Clarifier les types d’utilisations d’évaluation

Nous avons déjà évoqué les distinctions entre l’utilisation des résultats et l’utilisation du processus d’évaluation. En général, l’utilisation des résultats a été examinée en fonction des catégories instrumentale, conceptuelle et symbolique (ou légitimatrice). Ces concepts sont assez bien compris lorsque l’on considère l’utilisation des résultats (voir ci-dessus). Nous maintenons que l’utilisation du processus d’évaluation n’est pas une autre catégorie au même titre que ces types d’utilisation, mais plutôt un autre domaine d’utilisation. Autrement dit, les résultats peuvent être utilisés, ou le processus peut être utilisé (voir la figure 3). En outre, l’utilisation du processus peut se faire de façon instrumentale ou conceptuelle. Ainsi, un changement instrumental peut être effectué, ou une décision peut être prise en s’appuyant sur un processus d’évaluation. Par exemple, les questions posées par l’évaluateur ou l’évaluatrice sur la nature du programme peuvent conduire à des reconsidérations, des réexamens et des modifications du programme. Nous pensons qu’il s’agit là d’une utilisation instrumentale du processus d’évaluation. L’utilisation du processus d’évaluation peut également se faire sur le plan conceptuel. Le processus d’évaluation peut contribuer à modifier l’attitude des utilisateurs et utilisatrices à l’égard de l’importance de l’évaluation ou du rôle potentiel de différentes parties prenantes dans la prise de décision. Greene (1988 : 111) décrit ces « utilisations conceptuelles du processus d’évaluation ». Elle estime qu’un processus participatif d’évaluation accroît la probabilité d’utilisation des résultats de l’évaluation via une utilisation conceptuelle du processus d’évaluation qui contribue en tant que telle à favoriser « les dispositions pour l’utilisation » des parties prenantes.
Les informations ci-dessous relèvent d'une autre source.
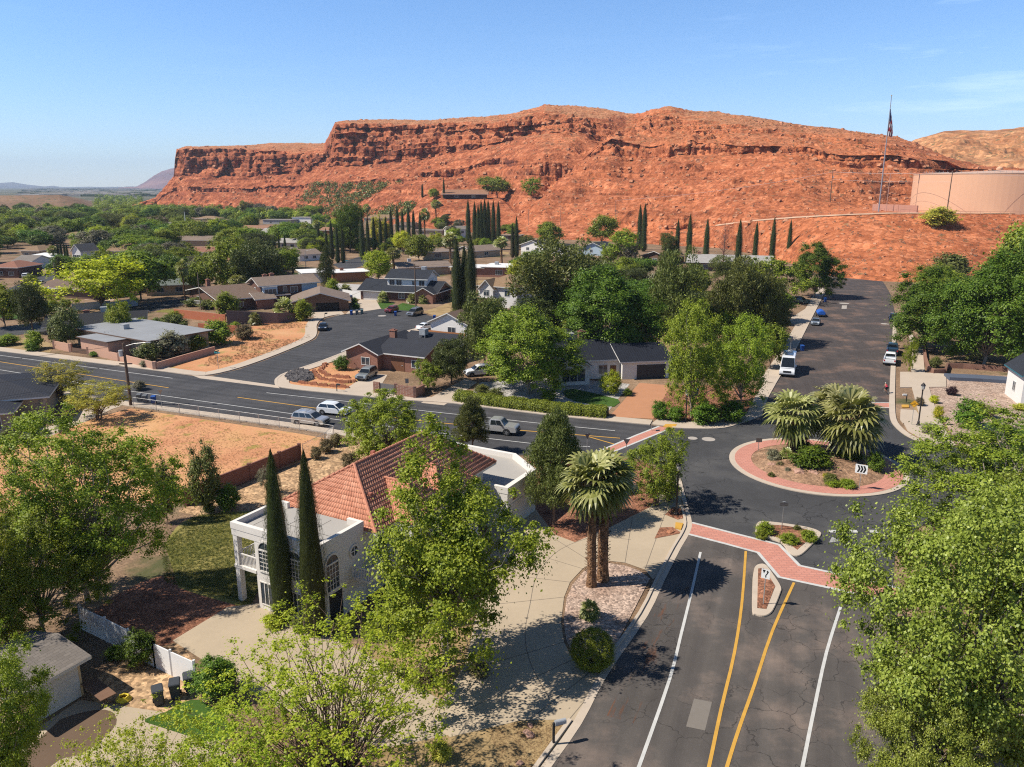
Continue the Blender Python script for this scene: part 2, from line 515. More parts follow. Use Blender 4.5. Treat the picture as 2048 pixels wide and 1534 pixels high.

L’utilisation symbolique et l’utilisation légitimatrice suggérée par Owen (1999), constituent une autre distinction intéressante. L’utilisation légitimatrice, comme suggérée, fait référence à la légitimation de décisions préalables. On peut supposer qu’il s’agit de résultats d’évaluation démontrant qu’une décision prise antérieurement était bien fondée. Par conséquent, l’utilisation légitimatrice fait clairement partie de la catégorie d’utilisation des résultats. D’autre part, l’utilisation symbolique fait référence aux processus d’évaluation en tant qu’actes symboliques qui pourraient renforcer la position du décideur, du programme ou autre entité. L’utilisation symbolique fait donc spécifiquement référence à un type de légitimation par l’engagement dans un processus sans particulièrement tenir compte des résultats. Il nous semble donc raisonnable de différencier l’utilisation légitimatrice ayant trait à l’utilisation des résultats et l’utilisation symbolique ayant trait à l’utilisation des processus.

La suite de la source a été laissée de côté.